Updates and background for this project (Digest)


In 2005 the NSW Parliament amended the State’s occupational health and safety (“OHS”) legislation to create a new “workplace deaths” offence. A corporation, or the director or manager of a corporation, is guilty of this offence where (1) their conduct causes the death of another person (the “victim”) at work; (2) when engaging in that conduct, they owe a duty under OHS legislation with respect to the health and safety of the victim; and, (3) they are reckless as to the danger of death or serious injury to the victim arising from the conduct in question.

When creating the workplace deaths offence, Parliament required the NSW Law Reform Commission to begin a review of its operation within three years of its enactment. This report responds to that requirement. However, it does so in very different circumstances to those that existed in 2005. In particular, a national review of OHS laws has recently recommended a model national OHS law to the Commonwealth government, and NSW has committed itself to national reform in this area of law. The model law does not contain a proposal for a specific workplace deaths offence. It does, however, provide for the graduated enforcement of duties under OHS law, exposing corporations or their officers to the severest penalties where their non-compliance with the duty in question involves high culpability (such as recklessness) and where there is a serious risk of harm (such as death). This approach effectively removes the need for a separate workplace deaths offence in OHS law.

By providing for the graduated enforcement of duties under OHS law, the advocated approach accords with the general basis for the imposition of criminal responsibility in OHS legislation, namely, that non-compliance with duties with respect to health and safety generate absolute liability offences (rather than offences based on recklessness or other fault), and that the conduct of the corporation or its officers must contribute to the risk in question (rather than cause the victim’s death). This approach is considered the most effective in achieving deterrence and promoting safety in the workplace.

At this time, it is makes no sense to examine the effectiveness of the workplace deaths offence enacted in 2005 in the way envisaged by Parliament, that is through full consultation with unions, employees, employers or other stakeholders and by conducting public hearings. The national review has recently consulted relevant stakeholders, although its focus was not specifically on a workplace deaths offence. There is, however, a lack of empirical evidence to make such a focus worthwhile. In particular, there have been no prosecutions under the new offence and no survey of industry, or workers compensation insurers, on which to base any practical conclusion as to whether the current law works, or has any deterrent effect.

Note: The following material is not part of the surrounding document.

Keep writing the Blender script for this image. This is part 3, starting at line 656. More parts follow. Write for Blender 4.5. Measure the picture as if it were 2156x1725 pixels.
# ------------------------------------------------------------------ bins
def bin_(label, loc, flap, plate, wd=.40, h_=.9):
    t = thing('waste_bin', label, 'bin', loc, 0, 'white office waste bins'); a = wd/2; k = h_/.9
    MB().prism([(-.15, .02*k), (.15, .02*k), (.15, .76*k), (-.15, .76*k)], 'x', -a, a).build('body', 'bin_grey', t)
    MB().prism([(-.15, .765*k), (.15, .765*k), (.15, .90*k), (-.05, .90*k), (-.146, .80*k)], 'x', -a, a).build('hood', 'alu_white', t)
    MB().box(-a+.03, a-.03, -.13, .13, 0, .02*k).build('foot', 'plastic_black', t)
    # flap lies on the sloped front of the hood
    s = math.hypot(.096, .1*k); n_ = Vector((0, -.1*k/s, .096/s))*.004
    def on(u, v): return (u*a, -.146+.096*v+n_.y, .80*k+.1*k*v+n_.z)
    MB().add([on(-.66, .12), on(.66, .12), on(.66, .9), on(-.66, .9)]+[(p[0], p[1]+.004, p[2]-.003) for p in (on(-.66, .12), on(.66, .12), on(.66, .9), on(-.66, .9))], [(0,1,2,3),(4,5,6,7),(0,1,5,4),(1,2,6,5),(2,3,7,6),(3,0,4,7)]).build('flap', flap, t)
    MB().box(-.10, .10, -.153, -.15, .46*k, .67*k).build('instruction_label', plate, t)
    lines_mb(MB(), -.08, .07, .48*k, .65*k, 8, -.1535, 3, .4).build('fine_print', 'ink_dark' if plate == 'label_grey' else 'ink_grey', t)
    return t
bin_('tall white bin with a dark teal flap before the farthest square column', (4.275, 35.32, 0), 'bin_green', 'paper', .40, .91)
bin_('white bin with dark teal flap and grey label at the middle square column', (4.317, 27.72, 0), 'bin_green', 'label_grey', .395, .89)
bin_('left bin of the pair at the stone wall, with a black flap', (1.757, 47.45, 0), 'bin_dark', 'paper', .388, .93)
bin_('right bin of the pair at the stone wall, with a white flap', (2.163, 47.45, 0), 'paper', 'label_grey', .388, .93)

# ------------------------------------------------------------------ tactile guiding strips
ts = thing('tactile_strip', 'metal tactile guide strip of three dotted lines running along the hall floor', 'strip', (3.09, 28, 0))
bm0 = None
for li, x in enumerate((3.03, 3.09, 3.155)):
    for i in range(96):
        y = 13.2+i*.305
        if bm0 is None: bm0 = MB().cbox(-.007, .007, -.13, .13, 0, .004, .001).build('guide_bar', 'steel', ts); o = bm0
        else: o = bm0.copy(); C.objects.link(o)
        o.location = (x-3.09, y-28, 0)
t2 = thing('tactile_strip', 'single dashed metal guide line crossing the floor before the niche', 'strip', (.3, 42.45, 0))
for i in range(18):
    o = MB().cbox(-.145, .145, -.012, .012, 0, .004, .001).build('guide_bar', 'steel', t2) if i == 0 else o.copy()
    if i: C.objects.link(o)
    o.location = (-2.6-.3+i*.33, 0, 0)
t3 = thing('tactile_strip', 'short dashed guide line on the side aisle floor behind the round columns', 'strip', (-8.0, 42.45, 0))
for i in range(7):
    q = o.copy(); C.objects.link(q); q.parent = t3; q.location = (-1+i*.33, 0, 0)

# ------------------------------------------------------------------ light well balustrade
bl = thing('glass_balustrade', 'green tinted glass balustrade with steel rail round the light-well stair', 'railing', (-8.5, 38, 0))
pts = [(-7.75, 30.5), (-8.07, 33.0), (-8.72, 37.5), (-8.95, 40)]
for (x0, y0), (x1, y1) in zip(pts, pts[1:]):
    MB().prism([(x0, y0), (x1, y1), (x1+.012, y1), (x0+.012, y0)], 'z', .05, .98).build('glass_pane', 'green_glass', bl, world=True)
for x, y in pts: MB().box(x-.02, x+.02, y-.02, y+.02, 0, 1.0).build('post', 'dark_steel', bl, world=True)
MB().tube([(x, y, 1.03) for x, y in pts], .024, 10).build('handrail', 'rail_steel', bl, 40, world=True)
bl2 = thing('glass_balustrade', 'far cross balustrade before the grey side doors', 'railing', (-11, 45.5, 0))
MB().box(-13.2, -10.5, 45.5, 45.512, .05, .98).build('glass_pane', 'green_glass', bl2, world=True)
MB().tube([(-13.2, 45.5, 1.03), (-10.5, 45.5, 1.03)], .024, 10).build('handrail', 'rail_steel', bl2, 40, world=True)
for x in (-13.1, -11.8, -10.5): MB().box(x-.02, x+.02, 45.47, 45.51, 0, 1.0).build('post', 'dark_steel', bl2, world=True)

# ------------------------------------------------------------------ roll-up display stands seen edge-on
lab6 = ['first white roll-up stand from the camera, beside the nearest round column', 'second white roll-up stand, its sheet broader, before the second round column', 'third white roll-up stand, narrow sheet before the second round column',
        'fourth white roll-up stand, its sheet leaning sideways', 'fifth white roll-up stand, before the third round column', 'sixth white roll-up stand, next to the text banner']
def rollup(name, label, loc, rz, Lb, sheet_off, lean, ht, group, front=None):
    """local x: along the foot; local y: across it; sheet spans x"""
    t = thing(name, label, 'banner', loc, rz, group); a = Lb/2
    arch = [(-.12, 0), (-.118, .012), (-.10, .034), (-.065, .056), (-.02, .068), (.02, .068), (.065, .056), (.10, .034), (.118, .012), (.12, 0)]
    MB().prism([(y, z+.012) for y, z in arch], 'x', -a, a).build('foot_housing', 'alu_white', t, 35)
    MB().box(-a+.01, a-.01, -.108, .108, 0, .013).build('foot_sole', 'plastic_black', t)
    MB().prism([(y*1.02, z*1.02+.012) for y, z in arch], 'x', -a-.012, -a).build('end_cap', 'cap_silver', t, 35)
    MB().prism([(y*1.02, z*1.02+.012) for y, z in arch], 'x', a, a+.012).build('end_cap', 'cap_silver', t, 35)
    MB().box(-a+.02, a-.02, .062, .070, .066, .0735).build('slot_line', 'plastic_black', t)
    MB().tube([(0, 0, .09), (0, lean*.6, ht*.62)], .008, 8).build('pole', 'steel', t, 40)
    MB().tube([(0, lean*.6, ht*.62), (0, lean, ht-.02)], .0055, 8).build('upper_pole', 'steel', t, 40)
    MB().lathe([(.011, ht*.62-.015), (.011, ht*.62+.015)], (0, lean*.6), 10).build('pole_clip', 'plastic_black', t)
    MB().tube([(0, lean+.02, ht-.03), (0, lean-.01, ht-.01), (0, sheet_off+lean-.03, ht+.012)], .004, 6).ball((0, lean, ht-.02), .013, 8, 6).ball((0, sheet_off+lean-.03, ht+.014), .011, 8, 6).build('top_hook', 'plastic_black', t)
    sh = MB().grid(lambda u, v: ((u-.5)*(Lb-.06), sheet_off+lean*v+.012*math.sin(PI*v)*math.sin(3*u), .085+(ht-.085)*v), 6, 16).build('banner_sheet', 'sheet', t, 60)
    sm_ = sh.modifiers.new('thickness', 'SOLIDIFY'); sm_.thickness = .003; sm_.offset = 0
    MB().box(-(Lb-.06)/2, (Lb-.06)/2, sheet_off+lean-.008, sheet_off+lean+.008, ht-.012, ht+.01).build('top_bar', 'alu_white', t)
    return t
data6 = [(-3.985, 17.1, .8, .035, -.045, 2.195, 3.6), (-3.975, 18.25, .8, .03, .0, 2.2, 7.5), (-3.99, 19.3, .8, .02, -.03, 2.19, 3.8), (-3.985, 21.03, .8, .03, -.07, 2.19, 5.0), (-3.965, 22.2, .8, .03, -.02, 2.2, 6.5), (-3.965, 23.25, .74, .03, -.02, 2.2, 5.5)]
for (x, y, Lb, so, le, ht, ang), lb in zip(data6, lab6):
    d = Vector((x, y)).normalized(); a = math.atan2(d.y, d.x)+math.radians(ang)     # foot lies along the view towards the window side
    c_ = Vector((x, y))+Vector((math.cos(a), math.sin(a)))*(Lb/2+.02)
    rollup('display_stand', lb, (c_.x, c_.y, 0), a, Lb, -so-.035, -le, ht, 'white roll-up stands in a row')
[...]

In the event that a national OHS law is not enacted, the Commission considers that it should receive a new reference to review the current workplace deaths offence, taking into account the difficulties with the existing offence that are identified in this report, including that of attributing criminal responsibility to corporations.

Whether the national OHS law is enacted or not, any further review of workplace deaths should also consider if, and in what circumstances, corporations and their officers should incur responsibility for workplace deaths under the general criminal law of manslaughter, generally referred to in this context as “industrial manslaughter”. Such responsibility could be alternative or additional to any criminal responsibility in respect of the same offence under OHS laws.